Netflix has become not only our entertainment overlord, but also a relentless content factory. Their business model has become “throw it to the wall and see what sticks.” So while it takes more time to sift through the bad content to get to the good, an unexpected side-effect is that the company has been leaning hard into sci-fi, and has been turning out an impressive number of films. Altered Carbon, Mute, Lost in Space, Annihilation, Okja, The Cloverfield Paradox, Bright, and What Happened to Monday have all come out within the last year, and are a very mixed bag (Okja and Annihilation are the best of the bunch). I love the idea of Netflix becoming a patron of sci-fi, supporting smaller productions with up-and-coming talent. But with Netflix becoming the dumping ground for films that studios don’t think can make it on the big screen, I have to wonder if this is actually improving the genre. Unfortunately, Extinction and How It Ends, both newly-released Netflix fare, are not helping Netflix’s case.
Extinction was a movie I was very excited about. I like stars Michael Pena and Lizzy Caplan, and the story of a dad who has visions about an apocalypse he will soon have to save his family from is familiar territory, but could be taken in a unique direction.
Alas, this film only has one goal in mind: get to the plot twist, which comes about thirty minutes from the end.
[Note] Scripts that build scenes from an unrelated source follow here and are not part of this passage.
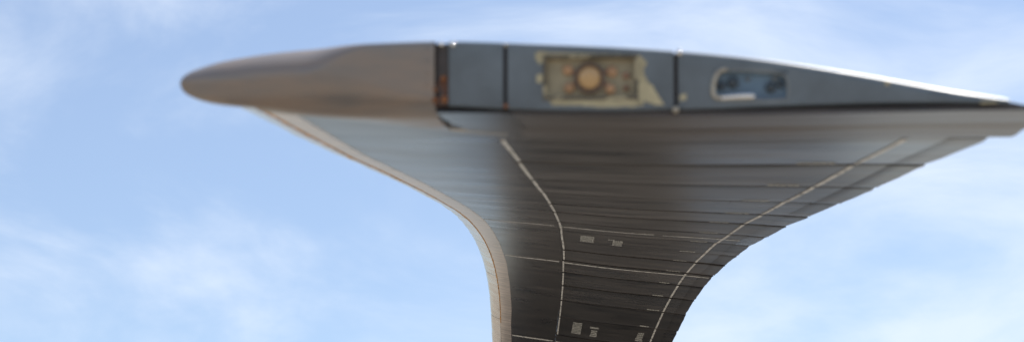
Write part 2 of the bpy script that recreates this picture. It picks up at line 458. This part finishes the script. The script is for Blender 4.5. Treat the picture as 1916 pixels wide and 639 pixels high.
def build_fairing():
    xs = [812, 780, 745, 715, 695, 680, 665, 650, 635, 620, 605, 590, 575, 560, 540, 510, 470, 430, 415, 400, 387, 375, 364, 355, 348, 343, 339, 336.8, 335.5]
    per = [(x, +1) for x in xs] + [(335, 0)] + [(x, -1) for x in reversed(xs)]
    def radii(x, sg):
        ht = (bot_y(x) - ftop(x)) / 2
        if sg > 0: return ht * (.14 + .86 * (1 - sstep(x, 560, 690)))
        return ht * (.30 + .70 * (1 - sstep(x, 600, 812)))
    def dep(x, sg):
        return (1.25 + .85 * (1 - sstep(x, 560, 690))) if sg > 0 else (1.1 - .5 * (1 - sstep(x, 480, 760)))
    plan = lambda x: .014 * (1 - sstep(x, 335, 480)) ** 2
    def ring(t):
        out = []
        for x, sg in per:
            yt, yb = ftop(x), bot_y(x); ym = (yt + yb) / 2; ht = (yb - yt) / 2; r = radii(x, sg)
            if t <= .3:
                q = t / .3; y = ym - sg * (ht - r) * q; d = 0
            else:
                th = (t - .3) / .7 * math.pi / 2
                y = ym - sg * (ht - r + r * math.sin(th)); d = r * PPM * dep(x, sg) * (1 - math.cos(th))
            s_ = plan(x) + d - .004
            pt = tp(fx(x), y, s_)
            if t == 1: pt = pt.lerp(fpoint(x, sg, s_), .6)
            out.append(pt)
        return out
    mb = MB(); rows = [ring(t) for t in (0, .15, .3, .38, .46, .54, .62, .7, .78, .86, .93, 1)]
    for q in range(1, 11):
        f = q / 10; r = []
        for x, sg in per:
            s0 = plan(x) + radii(x, sg) * PPM * dep(x, sg) - .004
            send = max(fsend(x, sg), s0 + .008)
            r.append(fpoint(x, sg, s0 + (send - s0) * f))
        rows.append(r)
    rows.append([rows[-1][i] + frame(.1)[2] * (-.006 if per[i][1] > 0 else .0052) for i in range(len(per))])
    mb.grid(rows)
    return autosmooth(mb.build("nose_fairing", M['fairing'], blade), 60)
fair = build_fairing()

# pale sealant along the fairing's rear edge, on the underside
mb = MB(); rows = []
for i in range(40):
    x = 470 + (925 - 470) * i / 39
    s0 = fsend(min(x, 820), -1) + max(0, x - 820) * .0004
    wd = .026 + .008 * mnoise.noise(Vector((x * .05, 0, 0)))
    r = []
    for q, o_ in ((0, -.0005), (.12, .0022), (.85, .0018), (1, -.0005)):
        s_ = s0 - .004 + wd * q; p, xx, n, c = frame(s_); u = u_of(x, s_)
        r.append(p + xx * ((u - .5) * c) + n * (hprof(-math.sqrt(max(u, .004))) * c - o_ - .002))
    rows.append(r)
mb.grid(rows); autosmooth(mb.build("sealant_band", M['sealant'], blade), 60)

# core behind the end panels
mb = MB()
xs = [800 + (1905 - 800) * i / 40 for i in range(41)]
f = [tp(x, top_y(x) + 3, .010) for x in xs] + [tp(x, bot_y(x) - .5, .010) for x in reversed(xs)]
bk = [tp(x, top_y(x) + 3, .24) for x in xs] + [tp(x, bot_y(x) - .5, .24) for x in reversed(xs)]
mb.prism(f, bk)
mb.build("tip_core", M['dark'], blade, False)

# end panels: flat face, rounded upper edge, upper skin
def panel(xa, xb, hole=None):
    n = max(6, int((xb - xa) / 14))
    xs = [xa + (xb - xa) * i / n for i in range(n + 1)]
    if hole:
        hx0, hx1, hy0, hy1 = hole
        xs = [x for x in xs if min(abs(x - hx0), abs(x - hx1)) > 5] + [hx0, hx1]
        xs.sort()
    mb = MB()
    def rad(x): return min(float(np.interp(x, [820, 1200, 1400, 1600, 1800, 1925], [7, 8, 10, 15, 17, 12])), max(2.0, (bot_y(x) - top_y(x)) * .72))
    cols = []
    for x in xs:
        yt, yb = top_y(x), bot_y(x); r = rad(x)
        lo_, hi_ = yb - 2, yt + r
        m1, m2 = (lo_ + (hi_ - lo_) * .33, lo_ + (hi_ - lo_) * .66)
        if hole and hole[2] > hi_ + 1 and hole[3] < lo_ - 1: m1, m2 = hole[3], hole[2]
        c = [tp(x, yb - .5, .007), tp(x, yb - 1.2, .002), tp(x, lo_ - .5, 0), tp(x, m1, 0), tp(x, m2, 0), tp(x, hi_, 0)]
        for q in range(1, 7):
            th = q / 6 * math.pi / 2
            c.append(tp(x, hi_ - r * math.sin(th), r * PPM * (1 - math.cos(th))))
        for s in (.05, .15, .33): c.append(tp(x, yt, s))
        cols.append(c)
    b = len(mb.v)
    m = len(cols[0])
    for c in cols: mb.v.extend(c)
    for i in range(len(cols) - 1):
        for j in range(m - 1):
            if hole and j == 3 and hole[0] - .1 <= xs[i] and xs[i + 1] <= hole[1] + .1: continue
            mb.f.append((i * m + j, (i + 1) * m + j, (i + 1) * m + j + 1, i * m + j + 1))
    # side returns into the joints
    for c in (cols[0], cols[-1]):
        back = [v + frame(0)[0] * 0 + (tp(1000, 100, .014) - tp(1000, 100, 0)) for v in c[2:12]]
        mb.grid([c[2:12], back])
    o = mb.build("tip_end_panel", M['cap'], blade)
    return autosmooth(o, 32)
pA = panel(838, 941)
LH = (1020, 1190, 108, 185)
pB = panel(949, 1261, LH)
RH = (1338, 1472, 136, 189)
pC = panel(1269, 1880, RH)
# narrow joint strip between fairing and panels
mb = MB(); ys = [top_y(826) + 4 + (bot_y(826) - top_y(826) - 5) * i / 6 for i in range(7)]
mb.prism([tp(814.5, y, .004) for y in ys] + [tp(836, y, .004) for y in reversed(ys)], [tp(814.5, y, .02) for y in ys] + [tp(836, y, .02) for y in reversed(ys)])
mb.build("joint_strip", mat("joint_strip_paint", (0.065, 0.055, 0.055), .5, var=.4, nscale=30, chip=(0.13, 0.05, 0.025), chip_at=.54, chip_scale=55), blade, False)

# underside skin of the cap
mb = MB(); rows = []
for i in range(15):
    t = i / 14; s = .004 + (.329 - .004) * t
    ut = .986 + .034 * t; uf = .362
    r = []
    for j in range(41):
        u = uf + (ut - uf) * j / 40
        wv = .0010 * math.sin(t * 9.5 + .7) + .0005 * math.sin(t * 21 + u * 2)
        p, x, n, c = frame(s)
        hb = hprof(-math.sqrt(min(u, 1))) * c
        r.append(p + x * ((u - .5) * c) + n * (hb - .0035 - wv))
    rows.append(r)
mb.grid(rows, flip=True)
top = [[v + Vector((0, 0, .006)) for v in r] for r in rows]
mb.grid([rows[0], top[0]]); mb.grid([rows[-1], top[-1]]); mb.grid([[r[-1] for r in rows], [r[-1] for r in top]]); mb.grid(top)
under = autosmooth(mb.build("tip_underside_panel", M['under'], blade), 45)
# front corner plate of the underside, between the fairing and the first white stripe
mb = MB(); rows = []
for i in range(6):
    t = i / 5; s = .006 + .327 * t
    r = []
    for j in range(9):
        q = j / 8; u = (.272 + .060 * t * t) + (.375 - .272 - .045 * t) * q
        p, x, n, c = frame(s)
        r.append(p + x * ((u - .5) * c) + n * (hprof(-math.sqrt(u)) * c - .0038))
    rows.append(r)
mb.grid(rows, flip=True); tpp = [[v + Vector((0, 0, .004)) for v in r] for r in rows]
mb.grid([rows[0], tpp[0]]); mb.grid([rows[-1], tpp[-1]]); mb.grid([[r[0] for r in rows], [r[0] for r in tpp]]); mb.grid([[r[-1] for r in rows], [r[-1] for r in tpp]])
autosmooth(mb.build("corner_plate", M['spar'], blade), 45)

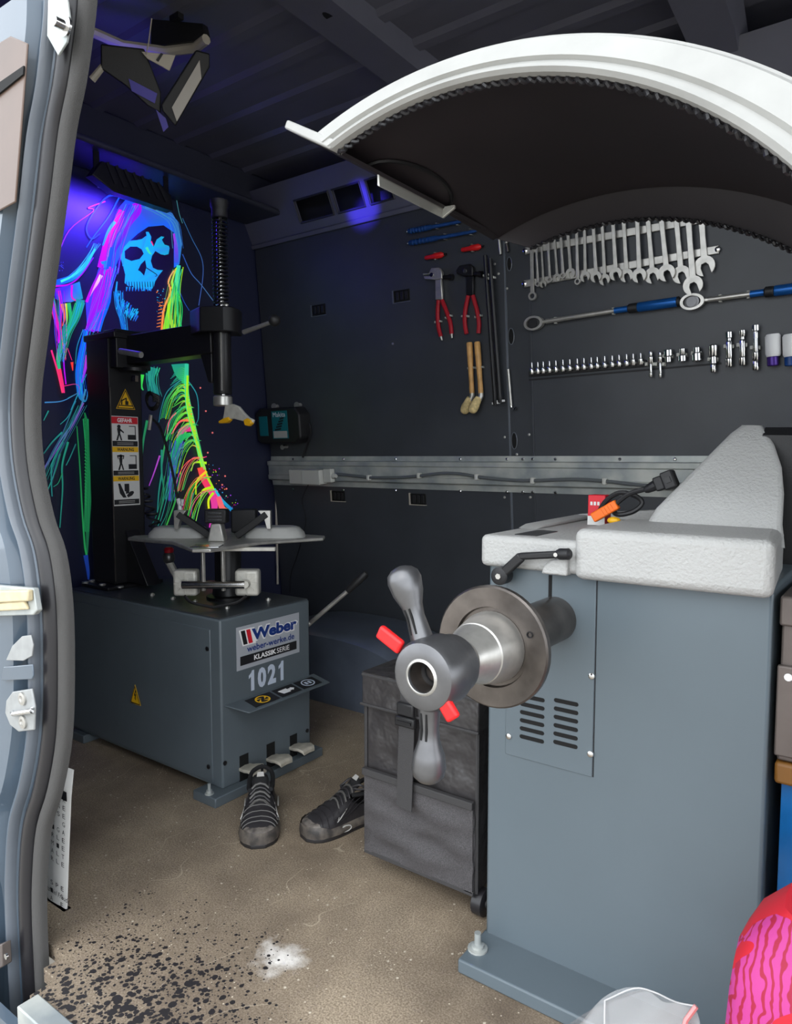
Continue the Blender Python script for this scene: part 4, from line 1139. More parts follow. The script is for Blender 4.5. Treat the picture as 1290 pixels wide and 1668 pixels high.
# ================================================================== wheel balancer
WX0, WX1, WY0, WY1 = -0.712, -0.185, 1.30, 1.80
wb = thing('wheel_balancer', ((WX0 + WX1) / 2, (WY0 + WY1) / 2, 0), 'blue grey wheel balancer with white top, steel shaft and raised wheel guard', 'wheel balancer')
bc = MB().mm(WX0, WX1, WY0, WY1, 0.0, .835).build('cabinet', 'balgrey', wb, bevel=.006)
MB().mm(WX0 - .005, WX1 - .001, WY0 - .108, WY0 + .02, 0, .030).build('base_flange', 'balgrey', wb, bevel=.004)
MB().lathe(px(778, 1546, 2, .03), ZU, [(0, .021), (.004, .021), (.005, .013), (.010, .013), (.012, .007), (.036, .007)], 14).build('anchor_bolt', 'zinc', wb)
def wf(x, y, off=0.0): return px(x, y, 1, WY0 - off)
# service panel with louvres
pt = [wf(827, 960), wf(970, 950), wf(967, 1266), wf(827, 1228)]
xa, xb = pt[0].x, (pt[1].x + pt[2].x) / 2
sp_ = MB().mm(xa, xb, WY0 - .003, WY0 + .002, (pt[2].z + pt[3].z) / 2, .832).build('service_panel', 'balgrey', wb, bevel=.0012)
MB().mm(xb + .0005, xb + .002, WY0 - .001, WY0 + .002, (pt[2].z + pt[3].z) / 2, .832).build('panel_seam', 'ink', bc, smooth=False)
for (x, y) in ((964, 1101), (962, 1228), (829, 1199)):
    MB().lathe(wf(x, y, .003), -YU, [(0, .007), (.003, .006), (.0045, .003)], 12).build('screw', 'chrome', sp_)
zref = [wf(848, 1132 + k * 13.2).z for k in range(6)]
for cx0, cx1 in ((848, 888), (903, 943)):
    a, b = wf(cx0, 1160).x, wf(cx1, 1160).x
    for k in range(6):
        z = zref[k] + (.0 if cx0 < 900 else .006)
        fr = (Vector(((a + b) / 2, WY0 - .003, z)), XU, ZU, -YU)
        hw = (b - a) / 2; r = .0042
        pl = [(hw - r + r * math.cos(t), r * math.sin(t)) for t in [-math.pi / 2 + q_ * math.pi / 6 for q_ in range(7)]] + [(-hw + r + r * math.cos(t), r * math.sin(t)) for t in [math.pi / 2 + q_ * math.pi / 6 for q_ in range(7)]]
        MB().prism(pl, fr, -.001, .0006).build('louvre_slot', 'dark', sp_, smooth=False)
# white top cover
cv_ = MB()
XYF = (Vector((0, 0, 0)), XU, YU, ZU)
cv_.prism([(WX0 - .010, WY0 - .022), (WX1 + .004, WY0 - .022), (-.205, 1.50), (-.245, WY1 + .01), (WX0 - .010, WY1 + .01)], XYF, .828, .893)
cover = cv_.build('top_cover', 'white', wb, bevel=.012, seg=3)
xb_ = wf(935, 900, .03).x
MB().prism([(xb_, WY0 - .036), (WX1 + .006, WY0 - .036), (-.198, 1.46), (-.206, WY0 + .25), (xb_, WY0 + .25)], XYF, .822, .918).build('front_block', 'white', cover, bevel=.016, seg=3)
MB().mm(WX0 + .05, WX0 + .10, WY0 + .01, WY0 + .12, .888, .8945).build('tray_recess', 'nut', cover, bevel=.003)
# raised back rim with weight trays
MB().slab([Vector((WX0 - .008, WY0 + .14, .893)), Vector((WX0 - .008, WY1 + .008, .893)), Vector((WX0 - .008, WY1 + .008, .902)), Vector((WX0 - .008, WY0 + .18, .900))], XU, .05).build('tray_rim', 'white', cover, bevel=.004)
MB().slab([Vector((WX0 + .0, WY1 - .03, .893)), Vector((-.44, WY1 - .03, .893)), Vector((-.44, WY1 - .03, .930)), Vector((WX0 + .0, WY1 - .03, .903))], YU, .035).build('tray_rim', 'white', cover, bevel=.004)
# hood
L = Vector((-.436, 1.50, .945)); R_ = Vector((-.200, 1.48, .925)); T1 = Vector((-.316, 1.64, 1.114)); T2 = Vector((-.262, 1.64, 1.112))
hood = MB()
rows = []
rows.append([Vector((-.470, 1.50, .885)), Vector((-.192, 1.462, .885)), Vector((-.24, 1.74, .885)), Vector((-.52, 1.78, .885))])
rows.append([L, R_, Vector((-.24, 1.74, .93)), Vector((-.47, 1.78, .945))])
def lp_(a, b, t): return a.lerp(b, t)
for t in (.25, .5, .75, .92):
    bul = .012 * math.sin(math.pi * t)
    rows.append([lp_(L, T1, t), lp_(R_, T2, t) + Vector((bul * 1.3, -.0, bul * 1.0)), lp_(Vector((-.24, 1.74, .93)), Vector((-.272, 1.70, 1.11)), t) + Vector((bul * .5, 0, bul)), lp_(Vector((-.47, 1.78, .945)), Vector((-.316, 1.72, 1.112)), t)])
rows.append([T1 + Vector((.008, .01, .004)), T2 + Vector((-.006, .01, .004)), Vector((-.276, 1.69, 1.115)), Vector((-.312, 1.71, 1.116))])
hood.grid(rows, close=True); hood.add(rows[-1], [(0, 1, 2, 3)]); hood.add(rows[0], [(0, 1, 2, 3)])
hood.build('display_hood', 'white', wb, bevel=.010, seg=3)
# dark housing behind the hood on the right
hb_ = MB(); rows = []
for (y, k_) in ((1.62, .97), (1.65, 1.0), (2.0, 1.0), (2.03, .97)):
    r = [Vector((-.262, y, .30))]
    for a in [q_ * math.pi / 2 / 12 for q_ in range(13)]:
        r.append(Vector((-.262 + .44 * k_ * math.sin(a) ** .8, y, .55 + .562 * k_ * math.cos(a) ** .45)))
    r += [Vector((.17, y, .30))]
    rows.append(r)
hb_.grid(rows, close=True); hb_.add(rows[0], [tuple(range(15))]); hb_.add(rows[-1], [tuple(range(15))])
hb_.mm(-.24, .10, 1.68, 1.98, 0, .31)
hb_.build('guard_housing', 'blackp', wb, ang=40)
# measuring arm in front
m0, m1, m2, m3 = (px(815, 938, 1, 1.262), px(850, 906, 1, 1.258), px(912, 903, 1, 1.255), px(931, 903, 1, 1.255))
ma = MB().bar(m0, m1, .020, .012, up=YU).bar(m1 - (m2 - m1).normalized() * .006, m2, .014, .012, up=YU).build('measuring_arm', 'blackp', wb, bevel=.004)
MB().lathe(m0 + YU * .02, -YU, [(0, .018), (.026, .018), (.028, .014)], 18).build('arm_pivot', 'blackp', ma)
MB().lathe(m0 - YU * .008, -YU, [(0, .006), (.003, .006)], 6).build('arm_screw', 'steel', ma)
MB().lathe(m2 - XU * .006, m3 - m2, [(0, .008), (.006, .011), (.024, .011), (.028, .007)], 12).build('arm_knob', 'blackp', ma)
MB().lathe(m2 - YU * .008 - XU * .004, -YU, [(0, .004), (.004, .004)], 10).build('arm_screw', 'chrome', ma)
# rounded rest under the arm
q0 = wf(882, 934, .03); q1 = wf(925, 938, .03); q2 = wf(905, 905, .03)
ww = q1.x - q0.x
MB().prism([(0, 0), (ww, 0), (ww, .034), (ww * .7, .034), (ww * .35, .028), (ww * .1, .014)], (Vector((q0.x, WY0 + .01, q0.z)), XU, ZU, -YU), 0, .045).build('arm_rest', 'white', wb, bevel=.004)
a, b = wf(897, 940, .003), wf(898, 985, .003)
MB().mm(a.x - .004, a.x + .003, WY0 - .004, WY0, b.z, a.z + .004).build('guide_slot', 'dark', wb, smooth=False)
# shaft assembly along y
SX, SZ = -.564, .735
S = lambda y: Vector((SX, y, SZ))
MB().lathe(S(WY0 - .0005), -YU, [(-.004, .050), (.0015, .050)], 32).build('shaft_opening', 'dark', wb)
shf = MB().lathe(S(1.32), -YU, [(0, .044), (.10, .044), (.135, .040), (.21, .040), (.26, .052), (.275, .052)], 32).build('shaft_sleeve', 'dsteel', wb, ang=50)
fl_ = MB().lathe(S(1.055), -YU, [(0, .060), (.002, .098), (.006, .103), (.016, .103), (.019, .100), (.019, .068), (.012, .066), (.012, .001)], 48).build('flange_plate', 'dsteel', wb)
MB().lathe(S(1.042) + Vector((.072, 0, .032)), -YU, [(0, .0055), (.009, .0055), (.009, .004), (.003, .003)], 12).build('flange_hole', 'black', fl_)
cone = MB().lathe(S(1.042), -YU, [(0, .060), (.010, .060), (.055, .050), (.057, .0475), (.059, .049), (.095, .036), (.10, .034)], 40).build('centring_cone', 'steel', wb)
MB().lathe(S(.95), -YU, [(0, .028), (.05, .028)], 28).build('threaded_shaft', 'dsteel', wb)
# quick nut
nutp = [(0, .030), (.002, .040), (.006, .046), (.030, .046), (.032, .044), (.036, .053), (.082, .053), (.090, .049), (.093, .042), (.093, .026), (.090, .024), (.070, .022), (.060, .017), (.045, .015), (.045, .001)]
nut = MB().lathe(S(.925), -YU, nutp, 40).build('quick_nut', 'nut', wb)
MB().lathe(S(.8325), -YU, [(0, .0275), (.002, .026), (.003, .0235), (.0015, .0225)], 32, cap=False).build('nut_ring', 'steel', nut)
MB().lathe(S(.925), -YU, [(.046, .001), (.046, .0155), (.060, .0178), (.070, .0212), (.088, .0228)], 32, cap=False).build('bore_shade_liner', 'dsteel', nut)  # added dark steel liner, deepens the shade inside the bore
MB().lathe(S(.878), -YU, [(0, .0145), (.012, .0145), (.016, .009), (.017, .001)], 20).build('shaft_end', 'dsteel', nut)
NY = .872
def handle(pa, pb):
    a, b = px(*pa, 1, NY), px(*pb, 1, NY)
    d = b - a; Ln = d.length
    o = MB().lathe(a, d, [(-.012, .020), (0, .0175), (Ln * .30, .0145), (Ln * .45, .0165), (Ln * .62, .0235), (Ln * .80, .0265), (Ln * .90, .024), (Ln * .965, .016), (Ln * .99, .008), (Ln, .002)], 20).build('nut_handle', 'nut', wb)
    dn = d.normalized(); sd_ = dn.cross(YU)
    for s in (-1, 1):
        MB().bar(a + dn * Ln * .08 - YU * .0148 + sd_ * (s * .0045), a + dn * Ln * .42 - YU * .0148 + sd_ * (s * .0045), .003, .003, up=YU).build('handle_groove', 'dark', o)
handle((687, 1040), (652, 922)); handle((700, 1148), (698, 1275))
for pa, pb in (((654, 1056), (618, 1027)), ((716, 1130), (740, 1172))):
    a, b = px(*pa, 1, NY - .03), px(*pb, 1, NY - .03)
    part_label(MB().bar(a, b, .022, .012, up=YU).build('release_lever', 'red', wb, bevel=.004), 'red release lever')
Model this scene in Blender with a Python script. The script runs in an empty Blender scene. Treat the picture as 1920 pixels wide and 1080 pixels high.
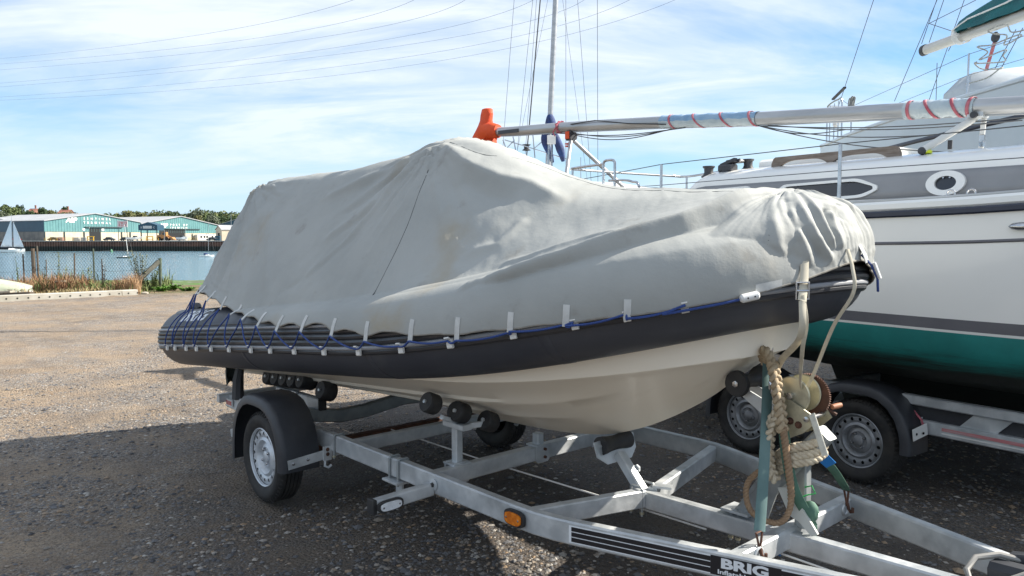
import bpy, math, random
import numpy as np
from mathutils import Vector, Matrix

random.seed(7)
rng = np.random.default_rng(7)
S = bpy.context.scene
COL = S.collection

# ------------------------------------------------------------------ camera
cam_d = bpy.data.cameras.new("camera")
cam_d.sensor_width = 36.0
cam_d.lens = 36.0*1430/1920
cam_d.clip_start = 0.05
cam_d.clip_end = 6000
cam = bpy.data.objects.new("camera", cam_d)
COL.objects.link(cam)
cam.location = (0, 0, 1.62)
cam.rotation_euler = (math.pi/2-math.atan(96/1430), 0, 0)
S.camera = cam

# ------------------------------------------------------------------ light
SUN_AZ, SUN_EL = 80.0, 38.0
W = bpy.data.worlds.new("World"); S.world = W
W.use_nodes = True
wn = W.node_tree; wn.nodes.clear()
def wnode(t, **kw):
    n = wn.nodes.new(t)
    for k, v in kw.items(): setattr(n, k, v)
    return n
sky = wnode("ShaderNodeTexSky", sky_type='NISHITA')
sky.sun_disc = False
sky.sun_elevation = math.radians(SUN_EL)
sky.sun_rotation = math.radians(SUN_AZ)
sky.air_density = 1.0; sky.dust_density = 0.15; sky.ozone_density = 2.5
tc = wnode("ShaderNodeTexCoord")
sep = wnode("ShaderNodeSeparateXYZ"); wn.links.new(tc.outputs["Generated"], sep.inputs[0])
def wmath(op, a, b=None, clamp=False):
    n = wnode("ShaderNodeMath", operation=op, use_clamp=clamp)
    for i, s in enumerate((a, b)):
        if s is None: continue
        if isinstance(s, (int, float)): n.inputs[i].default_value = s
        else: wn.links.new(s, n.inputs[i])
    return n.outputs[0]
zc = wmath('ADD', wmath('MAXIMUM', sep.outputs[2], 0.0), 0.30)
px = wmath('DIVIDE', sep.outputs[0], zc)
py = wmath('DIVIDE', sep.outputs[1], zc)
cmb = wnode("ShaderNodeCombineXYZ")
wn.links.new(px, cmb.inputs[0]); wn.links.new(py, cmb.inputs[1])
def wnoise(rot, scl, scale, detail, rough, off=(0, 0, 0), dist=0.0):
    mp = wnode("ShaderNodeMapping")
    mp.inputs["Rotation"].default_value = (0, 0, math.radians(rot))
    mp.inputs["Scale"].default_value = scl
    mp.inputs["Location"].default_value = off
    wn.links.new(cmb.outputs[0], mp.inputs[0])
    n = wnode("ShaderNodeTexNoise")
    n.inputs["Scale"].default_value = scale; n.inputs["Detail"].default_value = detail
    n.inputs["Roughness"].default_value = rough; n.inputs["Distortion"].default_value = dist
    wn.links.new(mp.outputs[0], n.inputs["Vector"])
    return n.outputs[0]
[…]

So for at least an hour, we get a blasé, dull, and standard sci-fi alien invasion film. The twist doesn’t get enough time to fully develop, and it doesn’t impact the first hour of the film enough to make it worth watching. The lead-up to the twist is more filler than a compelling narrative.
Extinction tries to have a political undercurrent. For example, there’s a sign that says, “A Cyborg Took My Job.” But if you try to read the groups in the film as an allegory, the implications become a little concerning. Don’t think too hard about it. But if you take it for what it is in the film, the twist does attempt to add a different dimension to the are-robots-people question. It just comes so late in the film that it is kept from reaching its full potential.
So while I can see why Extinction was pulled from the Universal movie slate, it is still a passable two hours if you have Netflix. But with so much to see right now, passable isn’t enough. You’re worth more than that.
But Extinction is a Hitchcockian masterpiece compared to How it Ends, which is my new worst movie of the year. Congratulations! You took my favorite subgenre- the road trip- and made it a contender for the dullest two hours of my life.
Here’s why road trips paired with disaster films should work: road trips are an inevitable part of most of our lives. Pair it with something abnormal, and suddenly you’ve created the perfect dynamic in your movie. The macro-conflict can come from the disaster, zombies, robots, whatever. The micro-conflict that drives characters come from the road trip aspect. How we react in a disaster becomes framed by the normality of driving.
So what this film about a guy named Will (Theo James) and his prickly future father-in-law Tom (Forest Whitaker) driving across the country after something bad takes out all the power to get to his fiance should have had was Will and Tom arguing about where to take bathroom breaks, what kind of music to play, and exchanging stories about their daughter/fiance. It could be tense at times, sure, but not the lifeless sludge it ends up being. An endless repetition of being attacked by people on the road does not an exciting movie make.
I have no idea who these people are by the end of the film, and the “in-law road trip from hell” pitch is completely wasted in favor of the blandest War of the Worlds rip-off ever. There is no originality anywhere in this film. No clever solutions, no interesting dialogue, no real emotions, nothing of substance or that will be remembered. Theo James stares blankly at everyone he encounters and has the personality of a video-game shooter. Forest Whitaker solves every problem in the film by looking characters in the eyes and saying, “Trust me,” and if that doesn’t work, killing them.
I can’t recommend not seeing this film enough. It has the worst ending I’ve ever seen, a non-ending. Not to be too picky, but I feel pretty strongly that a movie called How It Ends should have an ending. My only explanation is that screenwriter Brook McLaren fell asleep before writing the ending, somehow hit his head, got amnesia, and forgot his idea for the ending. I too wish I could forget this film.
I’m not giving up on Netflix as a patron of science fiction. It has still given us good sci-fi films (again, Annihilation and Okja, people). But quality is better than quantity, and I don’t want flops like these to dilute and drag down such an exciting genre.